Russell to Speak on ‘An Armenian Eccentric: The Life and Times of Kara Darvish’

Dr. James R. Russell, Mashtots Professor of Armenian Studies at Harvard University, will present a lecture entitled “An Armenian Eccentric: The Life and Times of Kara Darvish,” on Thursday, April 3, 2014, at 7:30 p.m. at the National Association for Armenian Studies and Research (NAASR), 395 Concord Avenue, Belmont, Mass.

Russell
Russell

Kara Darvish (Hakob Genjian) was an Armenian Futurist poet who lived and worked mainly in Tiflis, Georgia, before and after World War I.  He wrote several novels and manifestoes, but is best known for the “postcard” poems he distributed at cafés and outside cinemas which proclaim his cosmopolitan and revolutionary credo and experiment with odd typefaces and experiment with incantatory nonsense words in Armenian, dipping also into the Armenian mythological past. (His Russian Futurist colleagues named this technique zaum’, i.e., transrational language.)  Among his friends and associates were the poets Osip Mandelstam and Yeghishe Charents. Kostan Zarian evokes the poet and his turbulent surroundings in the novel Nave Leran Vra (The Ship upon the Mountain).
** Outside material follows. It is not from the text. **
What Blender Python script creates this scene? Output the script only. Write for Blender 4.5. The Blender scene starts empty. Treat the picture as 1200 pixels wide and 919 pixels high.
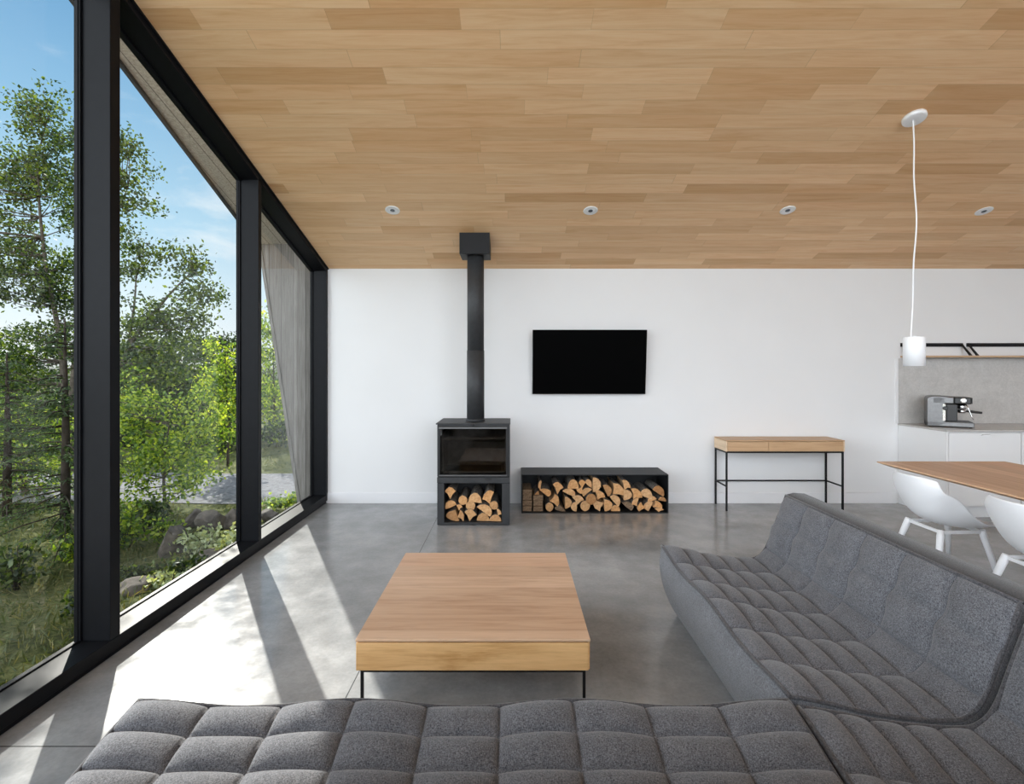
import bpy, bmesh, math, random
import numpy as np
from mathutils import Vector, Matrix
PI = math.pi
scn = bpy.context.scene
COL = scn.collection
# ------------------------------------------------------------------ frame of reference
# x = right, y = into the room, z = up; eye at (0, 0, 1.5); 580 px focal length at 1200 px width
EYE, F, VX, VY = 1.5, 580.0, 600.0, 434.0
CEIL0, SLOPE, WALLY = 2.6475, 0.3039, 5.59
def ceil_h(y): return CEIL0 + SLOPE * (WALLY - y)

# ------------------------------------------------------------------ mesh builder
class MB:
    def __init__(s): s.v = []; s.f = []; s.m = []; s.s = []
    def face(s, idx, m=0, sm=False): s.f.append(tuple(idx)); s.m.append(m); s.s.append(sm)
    def add(s, vs):
        n = len(s.v); s.v.extend([tuple(p) for p in vs]); return n
    def box(s, x0, x1, y0, y1, z0, z1, m=0):
        n = s.add([(x0,y0,z0),(x1,y0,z0),(x1,y1,z0),(x0,y1,z0),(x0,y0,z1),(x1,y0,z1),(x1,y1,z1),(x0,y1,z1)])
        for q in ((0,3,2,1),(4,5,6,7),(0,1,5,4),(1,2,6,5),(2,3,7,6),(3,0,4,7)): s.face([n+i for i in q], m)
        return s
    def hexa(s, p, m=0):            # eight corners, bottom ring then top ring
        n = s.add(p)
        for q in ((0,3,2,1),(4,5,6,7),(0,1,5,4),(1,2,6,5),(2,3,7,6),(3,0,4,7)): s.face([n+i for i in q], m)
        return s
    def bar(s, p, q, w, h, up=(0,0,1), m=0):
        p = Vector(p); q = Vector(q); d = (q-p).normalized(); up = Vector(up)
        a = d.cross(up); a = a.normalized() if a.length > 1e-5 else Vector((1,0,0)); b = a.cross(d).normalized()
        c = []
        for o in (p, q):
            for i, j in ((-1,-1),(1,-1),(1,1),(-1,1)): c.append(o + a*(i*w/2) + b*(j*h/2))
        return s.hexa(c, m)
    def tube(s, pts, r, n=12, m=0, cap=True):
        pts = [Vector(p) for p in pts]
        if not hasattr(r, '__len__'): r = [r]*len(pts)
        rings = []; ref = None
        for i, p in enumerate(pts):
            d = (pts[min(i+1, len(pts)-1)] - pts[max(i-1, 0)]).normalized()
            if ref is None:
                ref = Vector((0,0,1)) if abs(d.z) < .9 else Vector((1,0,0))
            a = d.cross(ref).normalized(); b = d.cross(a).normalized(); ref = -d.cross(a).cross(d) if False else ref
            rings.append(s.add([p + a*(r[i]*math.cos(2*PI*k/n)) + b*(r[i]*math.sin(2*PI*k/n)) for k in range(n)]))
        for i in range(len(pts)-1):
            for k in range(n):
                k2 = (k+1) % n
                s.face((rings[i]+k, rings[i]+k2, rings[i+1]+k2, rings[i+1]+k), m, True)
        if cap:
            s.face([rings[0]+k for k in range(n)][::-1], m); s.face([rings[-1]+k for k in range(n)], m)
        return s
    def lathe(s, c, prof, n=32, m=0, M=None, mats=None):
        rings = []
        for r, z in prof:
            ring = []
            for k in range(n):
                p = Vector((r*math.cos(2*PI*k/n), r*math.sin(2*PI*k/n), z))
                if M is not None: p = M @ p
                ring.append(Vector(c) + p)
            rings.append(s.add(ring))
        for i in range(len(prof)-1):
            mm = mats[i] if mats else m
            for k in range(n):
                k2 = (k+1) % n
                s.face((rings[i]+k, rings[i]+k2, rings[i+1]+k2, rings[i+1]+k), mm, True)
        s.face([rings[0]+k for k in range(n)][::-1], mats[0] if mats else m)
        s.face([rings[-1]+k for k in range(n)], mats[-1] if mats else m)
        return s
    def prism(s, a, b, m=0, sm=False, mcap=None):   # two matching rings of points
        n = len(a); i0 = s.add(a); i1 = s.add(b)
        mcap = m if mcap is None else mcap
        for k in range(n):
            k2 = (k+1) % n
            mm = m[k] if hasattr(m, '__len__') else m
            s.face((i0+k, i0+k2, i1+k2, i1+k), mm, sm)
        s.face([i0+k for k in range(n)][::-1], mcap); s.face([i1+k for k in range(n)], mcap)
        return s
    def grid(s, pts, m=0, sm=True):    # pts[i][j]
        ni, nj = len(pts), len(pts[0]); n = s.add([p for row in pts for p in row])
        for i in range(ni-1):
            for j in range(nj-1):
                s.face((n+i*nj+j, n+(i+1)*nj+j, n+(i+1)*nj+j+1, n+i*nj+j+1), m, sm)
        return s
    def build(s, name, mats, parent=None, local=False, bevel=0, seg=2, origin=None, recalc=True, smooth=None):
        if not hasattr(mats, '__len__'): mats = [mats]
        off = Vector((0,0,0))
        if parent is not None and not local:
            p = parent
            while p is not None: off += p.location; p = p.parent
        elif parent is None and origin == 'base':
            V = np.array(s.v); off = Vector(((V[:,0].min()+V[:,0].max())/2, (V[:,1].min()+V[:,1].max())/2, V[:,2].min()))
        elif parent is None and origin is not None: off = Vector(origin)
        me = bpy.data.meshes.new(name)
        me.from_pydata([tuple(Vector(p)-off) for p in s.v], [], s.f)
        for mt in mats: me.materials.append(mt)
        for p, mi, sm in zip(me.polygons, s.m, s.s):
            p.material_index = mi; p.use_smooth = sm if smooth is None else smooth
        if recalc:
            bm = bmesh.new(); bm.from_mesh(me); bmesh.ops.recalc_face_normals(bm, faces=bm.faces); bm.to_mesh(me); bm.free()
        me.update()
        o = bpy.data.objects.new(name, me); COL.objects.link(o)
        if parent is not None: o.parent = parent
        else: o.location = off
        if bevel:
            b = o.modifiers.new('edge', 'BEVEL'); b.width = bevel; b.segments = seg; b.limit_method = 'ANGLE'; b.angle_limit = .7
        return o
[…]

NAASR is especially pleased to present this lecture as its Edward and Helen Mardigian Library holds several rare titles by Kara Darvish, which it has made available to Prof. Russell during his research.

James R. Russell has been the Mashtots Professor of Armenian Studies at Harvard University since 1992.  His books include Bosphorus Nights: The Complete Lyric Poems of Bedros Tourian, Armenian and Iranian Studies, The Book of Flowers, An Armenian Epic: The Heroes of Kasht, Zoroastrianism in Armenia, and Hovhannes Tlkurantsi and the Medieval Armenian Lyric Tradition.